Activating Co nanoparticles on P-doped carbon nitride via enhancing Mott-Schottky effect by constructing interfacial chemical bonding for the efficient dehydrogenation of ammonia-borane

Novel Mott-Scokttky heterojunction photocatalyst was constructed by supporting Co nanoparticles (NPs) onto the surface of P-doped graphic carbon nitride (PCN) for the dehydrogenation of ammonia-borane (AB). Stable chemical bonding of Co-P-N between metallic Co NPs and PCN has formed when Co NPs are introduced. The analysis shows that this bonding not only offers strong confinement effect which can decrease the size of Co NPs efficiently, but also acts as the bridge for the charge transfer and dramatically increases the separation efficiency of photo-generated electron/hole pairs at the interface of Co NPs and PCN supports.
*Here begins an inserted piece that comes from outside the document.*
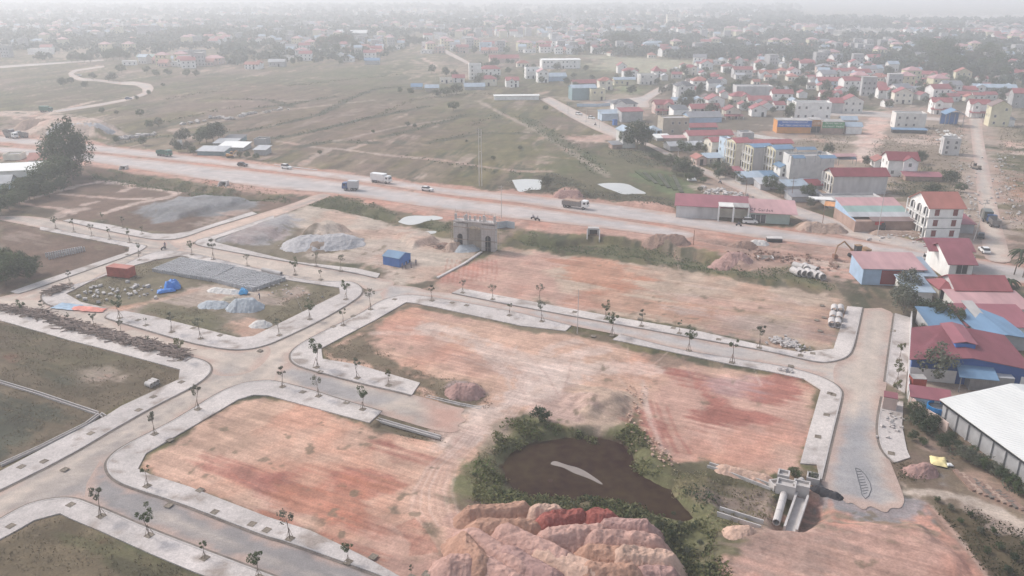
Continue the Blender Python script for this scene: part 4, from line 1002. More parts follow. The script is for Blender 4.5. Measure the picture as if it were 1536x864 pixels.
bld(1385,272,52,7,5,-8,'pink-brown low wing with maroon roof right of the white plot house',name='annex',cat='annex',roof='shed',wm='brick',rm='rose',st=1,win=None)
bld(1322,252,20,10,7,-8,'low white cottage with brick red roof left of the maroon gabled house',roof='gy',wm='white',rm='brick',st=1,group=V)
bld(1425,233,23,22,6,-16,'grey raw concrete ruin of a narrow three-storey tower',name='unfinished_tower',cat='ruin',roof='flat',wm='raw',rm='slab',st=3,win='plain')
bld(943,222,20,24,9,12,'tall narrow grey building with pale blue gable roof beside the big roadside tree',roof='gy',wm='beige',rm='pblue',st=3,group=V,win=None)
bld(983,203,20,7,7,10,'low house with pale blue hipped roof behind the roadside tree',roof='hip',wm='blue',rm='pblue',st=1,group=V)
bld(926,223,16,6,5,12,'little brick shack with grey tin roof in the gardens',name='shack',cat='shed',roof='shed',wm='brick',rm='grey',st=1,win=None)
bld(1030,226,52,7,9,8,'wide grey tin-roofed store behind the roadside shrubs',roof='gx',wm='grey',rm='pgrey',st=1,win=None,group=V,pitch=.25)
bld(996,211,22,4,6,10,'white carport roof at the road beside the pinkish lean-to',name='carport',cat='carport',roof='shed',wm='grey',rm='white',st=1,win=None)
bld(1052,248,16,10,6,10,'open porch with red roof at the side road',name='porch',cat='porch',roof='gy',wm='pink',rm='brick',st=1)
bld(1072,246,24,9,6,9,'open-fronted stall with pale blue sheet roof right of the red porch',name='stall',cat='stall',roof='shed',wm='cream',rm='pblue',st=1)
bld(1104,262,22,4,6,6,'small maroon awning roof under the cream tall house',name='awning',cat='awning',roof='shed',wm='dark',rm='rose',st=1,win=None)
for k_, (x_, y_, w_, h_, rm_, t_) in enumerate([(1128,276,34,10,'pblue','pale blue'),(1152,273,28,8,'blue','bright blue'),(1148,285,16,9,'pgrey','whitish'),(1172,283,30,8,'grey','slate grey'),(1194,287,30,8,'pblue','faded blue'),(1200,303,26,8,'grey','dull grey'),(1222,283,26,6,'pblue','light blue'),(1226,302,20,7,'dgrey','dark grey'),(1224,283,0,0,'','')]):
    if w_: bld(x_, y_, w_, h_, 6, 6, f'low roadside shed with {t_} tin roof, number of sheds below the tall houses'.replace('number of sheds ', 'one of the row '), name='shed', cat='shed', roof='shed', wm='grey', rm=rm_, st=1, win=None, group='roadside sheds')
bld(1225,284,18,6,6,2,'small maroon-roofed shed against the arched white front',name='shed',cat='shed',roof='shed',wm='grey',rm='maroon' if 'maroon' in RM else 'dred',st=1,win=None)
# central and left village
W2 = 'houses on the far side of the open fields'
bld(713,120,18,21,9,6,'tall white four-storey house with arched windows on the field edge',roof='flat',wm='white',rm='slab',st=4,group=W2,balc=True)
bld(736,113,30,9,9,8,'white house with red hipped roof right of the tall white one',roof='hip',wm='white',rm='red',st=2,group=W2)
bld(688,124,18,7,8,5,'white house with orange-red roof at the field edge',roof='gx',wm='white',rm='red',st=2,group=W2)
bld(670,125,20,6,8,5,'cream flat-roofed house left of the orange-red roofed one',roof='flat',wm='cream',rm='slab',st=1,group=W2)
bld(733,129,24,10,8,7,'cream two-storey house with thin red hipped roof near the long white wall',roof='hip',wm='cream',rm='red',st=2,group=W2)
bld(769,131,19,10,8,8,'white house with red roof and dark blue doorway',roof='gx',wm='white',rm='red',st=2,group=W2,fg=-.5)
bld(800,118,22,14,9,9,'white three-storey block with rows of windows at the village centre',roof='flat',wm='white',rm='slab',st=3,group=W2,balc=True)
bld(815,124,16,15,9,9,'whitish gabled four-storey house at the crossroads',roof='gy',wm='white',rm='pinkish',st=3,group=W2)
bld(836,122,28,7,9,10,'pale blue low hall below the long white hall',name='hall',cat='hall',roof='gx',wm='lblue',rm='pblue',st=1,win=None)
bld(842,103,58,12,14,8,'long white hall with ribbed front and blue base above the village',name='long_hall',cat='hall',roof='gx',wm='white',rm='white',st=2,pitch=.12)
bld(757,94,44,6,12,8,'large hall with bright red roof left of the long white hall',name='hall',cat='hall',roof='gx',wm='pink',rm='red',st=1,win=None)
bld(785,101,18,6,8,8,'pale house with orange roof between the red hall and the white hall',roof='hip',wm='cream',rm='brick',st=1,group=W2)
bld(775,150,67,6,6,4,'very long low white shed along the village road end',name='long_shed',cat='shed',roof='gx',wm='white',rm='white',st=1,win=None,pitch=.15)
bld(712,135,30,5,8,5,'low building with pale blue sheet roof by the trees',roof='gx',wm='grey',rm='pblue',st=1,win=None,group=W2)
bld(625,134,16,4,7,3,'small blue roofed hut, leftmost of the field edge huts',name='hut',cat='hut',roof='gx',wm='grey',rm='blue',st=1,win=None)
bld(648,138,20,6,7,4,'hut with pale blue roof between two dark bushes on the field edge',name='hut',cat='hut',roof='gx',wm='tan',rm='pblue',st=1,win=None)
bld(694,80,18,9,9,6,'pink-white blurred house with red roof by the far road',roof='gx',wm='pink',rm='red',st=2,group=W2)
bld(660,80,16,8,8,4,'pinkish flat house left of the far road',roof='flat',wm='pink',rm='slab',st=2,group=W2)
bld(640,77,14,12,8,4,'tall pale house by the far road bend',roof='flat',wm='white',rm='slab',st=3,group=W2)
bld(728,77,16,11,9,6,'pale blue tall block beside the far road',roof='flat',wm='blue',rm='pblue',st=3,group=W2)
bld(378,104,22,7,8,-2,'white house with orange-red roof on the left field edge, row of small windows',roof='gx',wm='white',rm='brick',st=2,group=W2)
bld(320,97,26,9,9,-2,'pinkish two-storey house with faded red roof behind the left fields',roof='hip',wm='pink',rm='pinkish',st=2,group=W2)
bld(290,86,30,9,9,-3,'blurred grey-blue block behind the pinkish house on the left',roof='flat',wm='grey',rm='grey',st=2,group=W2)
bld(262,95,38,7,8,-3,'long low white house with blue-white roof on the left field edge',roof='gx',wm='white',rm='pblue',st=1,group=W2)
bld(218,93,26,7,9,-4,'pale green-blue roofed hall with yellow end wall',name='hall',cat='hall',roof='gx',wm='yellow',rm='green',st=1,win=None)
bld(58,82,34,7,8,-6,'long low white shed on the far left fields',name='long_shed',cat='shed',roof='flat',wm='white',rm='white',st=1,win=None)
bld(178,57,10,14,8,-4,'tall pale yellow slab building far left',name='tower_block',cat='tower block',roof='flat',wm='yellow',rm='slab',st=4)
bld(222,57,30,16,12,-4,'wide grey-white tower block group far left',name='tower_block',cat='tower block',roof='flat',wm='grey',rm='slab',st=4)
bld(452,86,18,10,8,0,'white house with little roof turret left of the dark wood',roof='hip',wm='white',rm='pinkish',st=2,group=W2,fg=.5)
bld(386,103,12,8,8,-1,'small white house with brick red roof beside the left road',roof='gy',wm='white',rm='brick',st=2,group=W2)
bld(415,100,24,7,8,0,'grey and white farmhouse in the trees left of centre',roof='gx',wm='grey',rm='pgrey',st=1,group=W2)
bld(558,97,22,6,8,3,'blue roofed barn right of the dark wood',name='barn',cat='barn',roof='gx',wm='grey',rm='blue',st=1,win=None)
bld(565,80,20,8,8,3,'pale two-storey house right of the dark wood',roof='flat',wm='white',rm='pblue',st=2,group=W2)
bld(528,55,44,5,16,2,'large pale vaulted hall beyond the dark wood',name='hall',cat='hall',roof='gx',wm='grey',rm='white',st=1,win=None)
bld(1007,42,14,18,9,4,'pale cream tower with round-cornered top far behind the village',name='tower_block',cat='tower block',roof='flat',wm='cream',rm='slab',st=5)
bld(850,73,30,9,9,5,'wide white two-storey block behind the dark tree group',roof='flat',wm='white',rm='slab',st=2,group=W2)
bld(982,75,32,9,10,4,'wide pale blue-grey block at the top of the green field',roof='hip',wm='blue',rm='pblue',st=2,group=W2)
bld(1156,82,11,7,7,-2,'small white cube house on a low terrace',roof='flat',wm='white',rm='slab',st=2,group=W2)
bld(1172,87,46,3,6,-2,'long low white terrace roof beneath the cube house',name='long_shed',cat='shed',roof='flat',wm='white',rm='pblue',st=1,win=None)
bld(1270,75,13,7,7,-4,'white gabled house with faint red roof in the far trees',roof='gy',wm='white',rm='brick',st=2,group=W2)
bld(1420,78,20,5,8,-8,'low white long house in the smoke far right',roof='gx',wm='white',rm='white',st=1,group=W2)
# ------------------------------------------------------------ the buildings near the highway and the east side
def facade_arches(par, d, x, st, sh, wdt):
    """white arched balcony front on the -x face"""
    for s in range(st):
        for k in range(3):
            y = -d/2 + d * (k + .5) / 3
            mb = MB(); w2 = d/3*.32
            prof = [(y - w2, sh*s + .25), (y + w2, sh*s + .25)] + [(y + w2*math.cos(a), sh*s + sh*.58 + w2*.8*math.sin(a)) for a in [math.pi*i/6 for i in range(7)]]
            mb.prism(prof, x-.03, x+.2, 'x').build('arched_opening', M_DARK, par)
        MB().b(x-.9, x, -d/2, d/2, sh*s-.1, sh*s+.12).build('balcony_slab', M_TRIM, par)
        mb = MB().b(x-.9, x-.8, -d/2, d/2, sh*s+.85, sh*s+.95)
        for k in range(12): mb.b(x-.88, x-.82, -d/2+d*k/11-.04, -d/2+d*k/11+.04, sh*s+.12, sh*s+.85)
        mb.build('balustrade', M_TRIM, par)
        for k in range(4):
            MB().b(x-.95, x-.65, -.15, .15, 0, sh-.25).build('column', M_TRIM, par).location = (0, -d/2+.15+(d-.3)*k/3, sh*s+.12)
# three-storey white house with brick red roof
o, w, h = bld(1412,358,50,46,12,-1,'three-storey white painted house with brick red gable roof and maroon shutters on its long side',wm='white',rm='brick',st=3,win=None,pitch=.5,over=.6)
sh = h / 3
for s in range(3):
    for x in (-w*.27, w*.27): part_at(shutter_mesh(1.25, 1.7, M_SHUT, 'shutter'), 'shutter', o, (x, -6.0, sh*s+sh*.5))
    MB().b(-w/2, w/2+.06, -6.07, -6.0, sh*s-.06, sh*s+.04).build('floor_band', M_DARK, o) if s else None
facade_arches(o, 12, -w/2, 3, sh, w)
# arched front of the dark red roofed grey house, and of the yellow-fronted tall houses
for oo in [q for q in bpy.data.objects if q.get('label','').startswith(('grey raw walled two-storey','yellow-fronted tall','brown-grey bare sided','cream fronted tall'))]:
    ws = [c for c in oo.children if c.name.startswith('wall')][0]
    xs = [v.co.x for v in ws.data.vertices]; ys = [v.co.y for v in ws.data.vertices]; zs = [v.co.z for v in ws.data.vertices]
    st_ = 2 if 'two-storey' in oo['label'] else 3
    hh = sorted(zs)[len(zs)//2+1] if False else max(z for z in zs)
    hh = max(z for v, z in zip(ws.data.vertices, zs) if abs(v.co.y) > abs(max(ys))*.9)
    m_ = WM['yellow' if 'yellow' in oo['label'] or 'brown' in oo['label'] else 'cream']
    MB().b(min(xs)-.25, min(xs), min(ys), max(ys), 0, hh).build('front_wall', m_, oo)
    facade_arches(oo, max(ys)-min(ys), min(xs)-.25, st_, hh/st_, 0)
# blue canopies on roofs
def canopy(px, py, wpx, d, z, m, label, rot=3, posts=True, group='rooftop canopies'):
    s = mpp(px, py); f = P(px, py, z); w = wpx*s
    o = empty('rooftop_canopy', (f.x, f.y, z), R(rot), label, 'canopy', group)
    MB().prism([(-d/2, 2.2), (0, 2.9), (d/2, 2.2), (d/2, 2.28), (0, 2.98), (-d/2, 2.28)], -w/2, w/2, 'x').build('canopy_roof', m, o)
    for x in (-w/2+.15, w/2-.15):
        for y in (-d/2+.1, d/2-.1): MB().b(x-.06, x+.06, y-.06, y+.06, -.1, 2.3).build('post', M_STEEL, o)
canopy(1195,245,16,5,8.3,RM['blue'],'small blue canopy at the left end of the blank grey block roof')
canopy(1238,245,22,5,8.3,RM['blue'],'pale blue canopy at the right end of the blank grey block roof')
canopy(1206,232,26,5,8.3,RM['blue'],'larger blue canopy on posts behind the blank grey block')
canopy(1262,242,34,5,6,RM['pinkish'],'faded red canopy roof right of the blue canopies')
canopy(1268,247,26,3,4.5,RM['pblue'],'thin pale blue canopy below the faded red one')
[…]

Therefore, the MottSchottky effect of this heterojunction is significantly increased and remarkably facilitated the catalytic performance for the dehydrogenation of AB. The total turnover frequency (TOF) value of Co/PCN is 82.04 mol H-2 mol(-1) metal min(-1) at 298 K under visible light, which is one of the highest values reported among the non-noble metal catalysts. This study provides an easy and feasible method to further promote the catalytic activity of g-C3N4 based Mott-Schottky catalysts and gives an expect for the dehydrogenation of AB with highly efficiency by non-noble metal based catalysts.